Auch biochemisch macht es einen großen Unterschied, ob man mit einem Smartphone lacht oder in Gemeinschaft. Gemeinsam spötteln setzt Endorphine und Oxytocin frei und senkt Cortisol. Anders ausgedrückt: Glück + Bindung - Stress = Frohsinn.
Fürs Digitalgelächter gibt es immerhin etwas Dopamin, in etwa auf dem Botenstoff-Niveau, wenn man von einer anderen Person für einen Social-Media-Beitrag ein Like bekommt oder an der Supermarktkasse eine Süßigkeit entdeckt und mit aufs Band legt. Ohne soziale Resonanz bleiben die Kuschelhormone fern und das Vergnügen allenfalls ein flüchtiger Kick.
Vielleicht ist das auch der Grund, warum es vor allem bei Paaren zu einem bis zur Ermüdung getriebenen Spiel geworden ist, dem anderen auf dem Bildschirm etwas zu zeigen, was gerade für komisch befunden wurde. Der Angestupste kann das Selbstbestätigungslachen, das der Präsentator bereits erlebt hat, nicht teilen, weil er das vermeintlich Amüsante gar nicht selbst entdeckt hat; oft fehlt ihm auch der Kontext, der nicht selten für die Komposition des Witzes oder zumindest das Lachpotenzial von Bedeutung ist.
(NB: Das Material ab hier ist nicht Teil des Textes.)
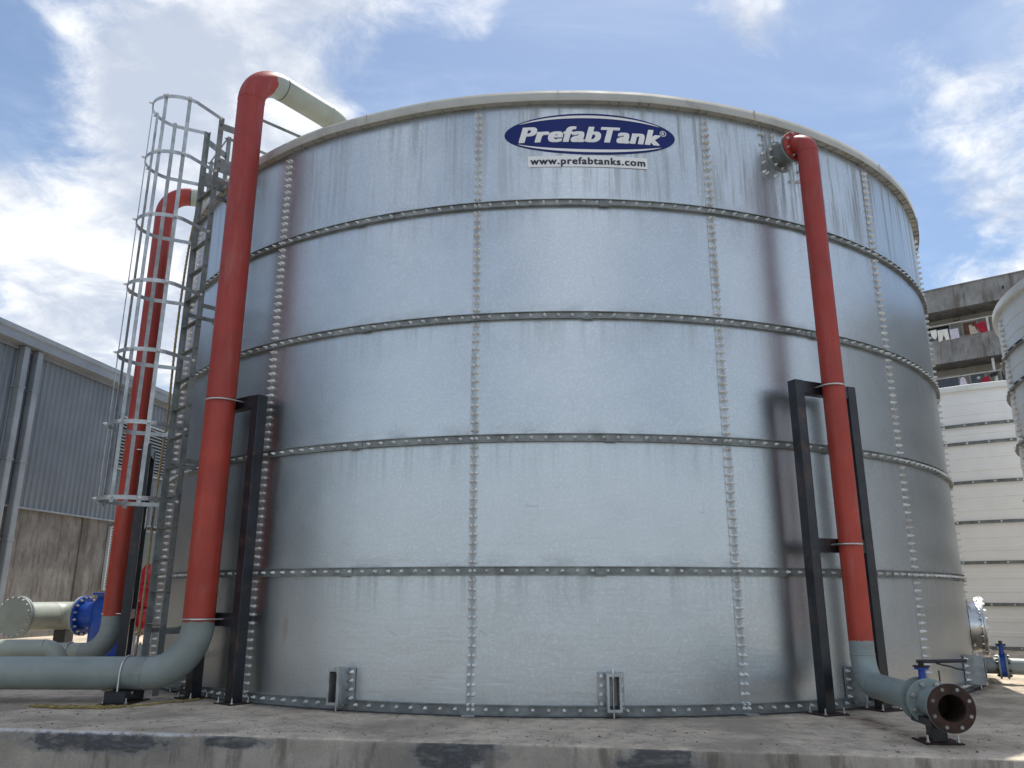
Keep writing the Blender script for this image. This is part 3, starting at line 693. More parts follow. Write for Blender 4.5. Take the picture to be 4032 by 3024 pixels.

Irgendwann wird das, was leidenschaftlich geteilt werden will, zum Frusterlebnis, wenn der mit ins Grinseboot geholte Partner nur benommen lächeln kann oder gar nicht erst in Stimmung kommt. Wenn es dann sogar zu einem Streit kommen sollte, könnten beide ja an einen Loriot-Sketch denken und zur Abwechslung wirklich gemeinsam schmunzeln.